KSH, please don't take this personally. From what you wrote, you did the right thing ditching that guy. I just want people to understand that a good marriage between two flawed people IS possible.
.
I absolutely agree.
the night before MY wedding, I thought; "I am making a big mistake, I shouldn't marry this guy" But I did.
And sometimes it was really tough, but I am glad I went through with it. In the eyes of any sane person who was around me at that time, it was obvious that I had made a mistake. But that's precisely why I am telling you guys about my marriage (see post above) because there's no RULE Not all happy marriages have a 2 year engagement and a church wedding. Not all unhappy marriages started with a drunk groom and a trip to Las Vegas
You can apply this rule even further. You never really know someone (know how they are going to react in a given situation) so what's the difference between waiting 3 months or 3 years?

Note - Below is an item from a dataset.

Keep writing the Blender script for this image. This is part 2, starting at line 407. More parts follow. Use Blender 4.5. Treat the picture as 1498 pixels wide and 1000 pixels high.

Like so many other things in life, marriage is a crapshoot.
You're absolutely right here. Once the shine is off, you can see the warts and smell their dirty socks. BUT, with TWO people making a commitment, it's worth it.
Right. Person #2 didn't make a commitment. That just won't work!
Very few people are happy. I have been unhappy with myself but happy with my marriage. today I am happy about both. It's worth working on and fighting for. My life is so richer having been married, a partnership with a person based on love, respect and compromise...
Marriage is also about picking your battles. I can get totally freaked out about coffee cups everywhere or I can save my energy for more important stuff.
You're ABSOLUTELY right. If you don't want to waste energy doing this compromise dance, and ha, raising kids, that's even harder than being married. And you don't get the benefit of happily ever after. Your kids are going to grow up and leave you; so PLEASE don't just get married to have kids.